„Schön Ännchen von Gottgau“

2. Oktober 2018 | Rezensionen | Keine Kommentare

Auf der Ostseite des Landesmuseums für Vorgeschichte in Halle zieht ein riesiger, zwei Meter hoher Felsbrocken die Aufmerksamkeit auf sich. Es ist der sogenannte „Schön-Ännchen-Stein“ oder „Menhir von Krosigk“ (auch „Frößnitzstein“ oder „Heidenstein“), der an die Sage von „Schön Ännchen“ erinnert. Der Heimatforscher Siegmar Baron von Schultze-Galléra stieß vor über hundert Jahren bei seinen Forschungen zu Kultstätten und Heidensteinen auf diese Sage aus dem Saalkreis, die er dann zu einer ausführlichen Erzählung ausbaute. 1914 erstmals im Louis Nebert’s Verlag (Albert Neubert, Halle) veröffentlicht, ist sie jetzt als Reprint-Ausgabe im Verlag Rockstuhl erschienen.

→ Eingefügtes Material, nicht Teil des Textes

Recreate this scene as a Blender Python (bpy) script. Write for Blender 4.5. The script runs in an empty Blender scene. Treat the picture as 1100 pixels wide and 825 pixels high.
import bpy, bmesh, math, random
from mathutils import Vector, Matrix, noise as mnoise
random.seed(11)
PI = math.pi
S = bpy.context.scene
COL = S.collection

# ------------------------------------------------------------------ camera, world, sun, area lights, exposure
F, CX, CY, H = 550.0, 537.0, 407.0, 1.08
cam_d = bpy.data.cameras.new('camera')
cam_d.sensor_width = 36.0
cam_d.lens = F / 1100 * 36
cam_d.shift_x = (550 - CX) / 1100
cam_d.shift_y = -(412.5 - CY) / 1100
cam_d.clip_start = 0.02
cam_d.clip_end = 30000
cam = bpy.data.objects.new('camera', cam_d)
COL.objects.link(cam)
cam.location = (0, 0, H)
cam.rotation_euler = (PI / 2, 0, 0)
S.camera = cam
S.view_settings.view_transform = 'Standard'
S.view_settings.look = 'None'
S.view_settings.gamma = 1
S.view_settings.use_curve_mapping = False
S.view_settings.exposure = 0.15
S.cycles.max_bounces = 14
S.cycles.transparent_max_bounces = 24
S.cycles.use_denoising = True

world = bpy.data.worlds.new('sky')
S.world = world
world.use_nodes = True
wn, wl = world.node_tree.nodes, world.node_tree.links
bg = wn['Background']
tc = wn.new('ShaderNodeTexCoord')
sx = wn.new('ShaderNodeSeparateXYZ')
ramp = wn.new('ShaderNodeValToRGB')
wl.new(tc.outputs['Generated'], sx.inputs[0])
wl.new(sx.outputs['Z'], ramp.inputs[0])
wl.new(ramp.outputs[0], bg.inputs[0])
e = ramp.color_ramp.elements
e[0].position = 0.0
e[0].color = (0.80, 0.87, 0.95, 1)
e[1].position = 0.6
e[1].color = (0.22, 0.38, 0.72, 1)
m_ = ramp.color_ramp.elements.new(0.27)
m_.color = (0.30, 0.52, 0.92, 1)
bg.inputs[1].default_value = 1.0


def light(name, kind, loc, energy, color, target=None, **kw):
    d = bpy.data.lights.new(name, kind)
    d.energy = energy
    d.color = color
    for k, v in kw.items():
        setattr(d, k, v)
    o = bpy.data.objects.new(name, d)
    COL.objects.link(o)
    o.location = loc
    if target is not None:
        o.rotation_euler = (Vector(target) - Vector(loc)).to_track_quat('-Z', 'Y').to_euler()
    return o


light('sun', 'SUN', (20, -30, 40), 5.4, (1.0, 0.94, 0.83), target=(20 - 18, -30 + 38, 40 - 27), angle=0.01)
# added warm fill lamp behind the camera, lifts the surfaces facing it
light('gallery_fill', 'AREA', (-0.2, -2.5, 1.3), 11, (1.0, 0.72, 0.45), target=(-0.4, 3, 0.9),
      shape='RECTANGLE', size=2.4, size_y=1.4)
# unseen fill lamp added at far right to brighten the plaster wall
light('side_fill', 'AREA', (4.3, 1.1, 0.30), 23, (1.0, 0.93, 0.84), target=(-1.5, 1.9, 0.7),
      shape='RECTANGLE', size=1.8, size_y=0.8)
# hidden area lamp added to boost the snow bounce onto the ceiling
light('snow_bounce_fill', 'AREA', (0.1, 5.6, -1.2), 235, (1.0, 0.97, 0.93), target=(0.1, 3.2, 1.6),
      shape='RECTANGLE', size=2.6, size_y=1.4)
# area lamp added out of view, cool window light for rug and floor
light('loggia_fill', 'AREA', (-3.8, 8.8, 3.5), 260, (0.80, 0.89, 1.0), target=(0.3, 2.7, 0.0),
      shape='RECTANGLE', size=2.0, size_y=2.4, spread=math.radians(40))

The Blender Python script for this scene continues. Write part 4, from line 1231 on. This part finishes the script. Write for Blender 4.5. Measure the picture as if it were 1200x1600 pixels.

Die Sage führt ins Jahr 1420. Das Müllerehepaar von Frößnitz übernimmt von einer vornehmen Dame, die im Sterben liegt, das Töchterchen, das sie als Müllerburschen Anno großziehen. Nach einer zufälligen Begegnung verliebt sich Anno in den jungen Junker von Köler. Doch dann fallen die Hussiten über das Land, sie verwüsten Städte und Burgen. Weiber und Kinder müssen fliehen. Letzte Zufluchtsstätte ist die Löbejüner Burg. Auch der Junker verliert sein Leben. Als die beiden Hussiten-Rottenführer Sbinko und Prokop unter den gefangenen Frauen Ännchen entdecken, beanspruchen sie das schöne Mädchen jeder für sich. Beim blutigen Streit wird Ännchen erstochen. Da die Streithähne die Lebende nun nicht als Fürstin heimführen können, wird Ännchen wenigstens in einem Steinsarg zusammen mit reichen Beigaben fürstlich beerdigt und ein großer Stein auf ihr Grab gesetzt. Und zu Ehren Schön Ännchens ließ man die Frauen und Kinder frei, sie durften in ihre Dörfer zurückkehren.

Soweit die Sage. Einige Jahrhunderte später ließ der Gutsbesitzer und Landrat des Saalkreises Dietrich Anton Wilhelm von Krosigk die gewaltige Porphyrplatte auf seinen Gutshof bringen, wo Schultze-Galléra sie entdeckte. Er forderte die Wiederaufstellung, und so kam der Felsbrocken nach Halle. Schultze-Galléra hatte jedoch an den ursprünglichen Standort gedacht. Aber seit 2003 steht dort bei Krosigk wieder ein Gedenkstein. So verfügt der Saalekreis über die Kuriosität eines „Steindenkmals für einen Stein“. Mit dem „Menhir von Krosigk“ verbindet sich jedoch noch eine weitere Sage, denn unter dem Stein soll ein Schatz vergraben sein. In seinem Nachwort geht Schultze-Galléra auch darauf kurz ein.